Space weathering simulation of micrometeorite bombardment on silicates and their mixture for space applicationOPEN ACCESS 

Iris Weber, Ute Böttger, Franziska Hanke, Max P. Reitze, Marcel Heeger, Thorsten Adolphs, Heinrich F. Arlinghaus

Raman Spectroscopy
First published: 03 June 2021


“Missions to planetary bodies require innovative techniques for the in situ investigation of their surfaces, especially when landings are planned. Therefore, Raman spectroscopy as an excellent laboratory tool for rapid mineralogical analysis of both terrestrial and extraterrestrial rocks has been successfully proposed for the investigation of planetary surfaces. Examples are the Raman laser spectrometer (RLS) of the joint ESA and Roscosmos mission ExoMars 2022 as well as Scanning Habitable Environments with Raman and Luminescence for Organics and Chemicals (SHERLOC) and SuperCam onboard NASA’s Mars2020 Perseverance Rover; another is the Raman spectrometer for Martian Moons eXploration (MMX) (RAX), which is being developed for the in situ exploration of the Mars’ moon Phobos. When preparing such space missions, it is essential to be prepared for all possible outcomes, such as samples exhibiting space weathering (SW). In this work, we study the influence of micrometeorite bombardment on bodies without atmosphere as one trigger of SW. This type of SW effect is simulated with an excimer laser irradiating the investigated samples with an energy density of ~2.5 J/cm2 for each pulse. As possible components on Phobos, we investigated the silicates olivine (Fo91) and pyroxene (En87) and their mixtures with Raman spectroscopy before and after laser irradiation.
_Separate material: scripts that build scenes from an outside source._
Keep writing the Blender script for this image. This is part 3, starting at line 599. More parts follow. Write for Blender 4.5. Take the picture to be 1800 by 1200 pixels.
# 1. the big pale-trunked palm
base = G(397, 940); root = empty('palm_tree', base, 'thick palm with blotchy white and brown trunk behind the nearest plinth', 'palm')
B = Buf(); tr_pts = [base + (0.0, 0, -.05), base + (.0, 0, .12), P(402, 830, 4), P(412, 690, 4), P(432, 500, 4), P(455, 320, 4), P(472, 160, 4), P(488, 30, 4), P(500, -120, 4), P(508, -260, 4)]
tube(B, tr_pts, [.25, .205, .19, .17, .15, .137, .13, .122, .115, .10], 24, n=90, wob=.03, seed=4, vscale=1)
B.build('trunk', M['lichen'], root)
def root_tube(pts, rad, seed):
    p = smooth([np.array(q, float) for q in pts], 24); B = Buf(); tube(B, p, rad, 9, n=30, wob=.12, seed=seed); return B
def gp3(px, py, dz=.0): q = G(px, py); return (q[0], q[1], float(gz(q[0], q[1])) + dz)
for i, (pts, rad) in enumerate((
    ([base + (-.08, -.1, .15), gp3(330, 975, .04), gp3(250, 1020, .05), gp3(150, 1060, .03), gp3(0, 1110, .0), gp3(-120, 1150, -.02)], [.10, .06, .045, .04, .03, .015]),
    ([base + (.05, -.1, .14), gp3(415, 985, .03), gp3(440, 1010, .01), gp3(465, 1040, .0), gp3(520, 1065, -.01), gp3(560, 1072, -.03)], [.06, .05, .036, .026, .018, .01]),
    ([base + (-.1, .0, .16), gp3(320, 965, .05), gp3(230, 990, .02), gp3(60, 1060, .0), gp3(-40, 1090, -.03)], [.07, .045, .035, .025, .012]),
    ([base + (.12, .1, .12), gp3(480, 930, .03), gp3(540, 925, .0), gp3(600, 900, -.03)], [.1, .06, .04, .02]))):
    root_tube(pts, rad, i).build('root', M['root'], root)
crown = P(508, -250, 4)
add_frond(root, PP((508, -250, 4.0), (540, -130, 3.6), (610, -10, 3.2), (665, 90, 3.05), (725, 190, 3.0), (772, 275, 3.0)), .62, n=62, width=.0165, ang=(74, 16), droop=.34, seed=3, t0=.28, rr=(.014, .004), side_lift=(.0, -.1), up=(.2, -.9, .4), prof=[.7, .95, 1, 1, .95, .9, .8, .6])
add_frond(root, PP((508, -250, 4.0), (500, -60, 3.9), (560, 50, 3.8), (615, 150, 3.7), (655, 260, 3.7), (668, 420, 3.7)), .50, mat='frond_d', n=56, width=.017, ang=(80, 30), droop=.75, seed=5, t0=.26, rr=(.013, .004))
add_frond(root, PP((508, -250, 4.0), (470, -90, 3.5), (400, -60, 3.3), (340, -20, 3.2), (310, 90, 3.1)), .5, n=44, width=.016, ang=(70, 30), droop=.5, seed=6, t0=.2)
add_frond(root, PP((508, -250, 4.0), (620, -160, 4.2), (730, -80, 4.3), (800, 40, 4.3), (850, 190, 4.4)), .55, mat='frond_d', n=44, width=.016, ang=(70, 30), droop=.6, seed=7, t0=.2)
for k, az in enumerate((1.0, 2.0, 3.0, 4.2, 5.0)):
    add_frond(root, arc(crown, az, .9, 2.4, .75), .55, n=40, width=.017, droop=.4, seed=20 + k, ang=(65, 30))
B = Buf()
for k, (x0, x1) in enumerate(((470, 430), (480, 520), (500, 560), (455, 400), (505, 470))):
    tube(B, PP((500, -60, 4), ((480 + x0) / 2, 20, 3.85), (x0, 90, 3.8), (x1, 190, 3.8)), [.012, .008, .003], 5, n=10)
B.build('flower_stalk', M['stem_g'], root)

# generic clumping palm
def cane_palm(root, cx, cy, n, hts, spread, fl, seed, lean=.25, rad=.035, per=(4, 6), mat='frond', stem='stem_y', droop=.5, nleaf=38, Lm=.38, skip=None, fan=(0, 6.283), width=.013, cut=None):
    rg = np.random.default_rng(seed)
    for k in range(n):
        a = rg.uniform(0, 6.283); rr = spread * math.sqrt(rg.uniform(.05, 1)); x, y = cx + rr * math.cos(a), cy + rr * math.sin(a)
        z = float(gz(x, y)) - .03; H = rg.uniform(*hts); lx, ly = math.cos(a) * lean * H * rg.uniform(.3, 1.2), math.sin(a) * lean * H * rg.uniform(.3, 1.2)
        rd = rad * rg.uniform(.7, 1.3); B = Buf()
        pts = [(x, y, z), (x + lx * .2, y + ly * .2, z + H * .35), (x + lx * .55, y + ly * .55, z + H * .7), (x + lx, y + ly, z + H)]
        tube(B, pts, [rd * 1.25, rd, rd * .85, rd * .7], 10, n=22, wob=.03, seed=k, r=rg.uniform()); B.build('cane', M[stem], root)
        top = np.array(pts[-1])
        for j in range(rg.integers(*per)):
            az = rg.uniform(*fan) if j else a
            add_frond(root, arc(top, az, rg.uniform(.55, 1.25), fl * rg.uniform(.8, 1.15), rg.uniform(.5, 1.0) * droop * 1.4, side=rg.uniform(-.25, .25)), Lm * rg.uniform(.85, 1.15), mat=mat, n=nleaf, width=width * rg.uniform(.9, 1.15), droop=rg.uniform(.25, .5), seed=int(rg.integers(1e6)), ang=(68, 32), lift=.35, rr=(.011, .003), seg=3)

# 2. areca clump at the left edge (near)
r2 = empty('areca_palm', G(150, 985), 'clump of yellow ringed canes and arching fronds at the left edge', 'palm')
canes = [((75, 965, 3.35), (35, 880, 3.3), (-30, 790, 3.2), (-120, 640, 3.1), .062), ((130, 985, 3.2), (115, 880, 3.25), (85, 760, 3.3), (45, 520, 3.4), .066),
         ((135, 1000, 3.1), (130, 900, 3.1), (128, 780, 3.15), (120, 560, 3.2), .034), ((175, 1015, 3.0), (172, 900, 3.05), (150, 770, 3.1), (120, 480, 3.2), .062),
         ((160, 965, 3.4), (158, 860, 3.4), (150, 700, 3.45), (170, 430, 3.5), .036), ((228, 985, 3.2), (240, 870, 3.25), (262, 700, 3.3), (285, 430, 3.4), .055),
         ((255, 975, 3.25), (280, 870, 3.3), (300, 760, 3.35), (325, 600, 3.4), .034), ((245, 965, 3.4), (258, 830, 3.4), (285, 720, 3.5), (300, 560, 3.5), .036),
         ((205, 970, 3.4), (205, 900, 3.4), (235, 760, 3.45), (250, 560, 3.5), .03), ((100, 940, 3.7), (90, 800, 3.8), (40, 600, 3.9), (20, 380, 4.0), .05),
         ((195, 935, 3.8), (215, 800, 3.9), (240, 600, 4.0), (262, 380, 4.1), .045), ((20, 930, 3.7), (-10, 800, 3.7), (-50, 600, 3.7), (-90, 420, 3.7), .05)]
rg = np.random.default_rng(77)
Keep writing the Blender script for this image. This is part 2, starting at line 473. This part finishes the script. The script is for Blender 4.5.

Surprisingly, the characteristic Raman bands of the individual minerals in the spectra are not influenced by this kind of SW. On the other hand, the fluorescence-dominated background signal induced by laser irradiation is reduced, possibly due to the formation of nanophase Fe, which then facilitates a better interpretation of the individual mineral peaks.”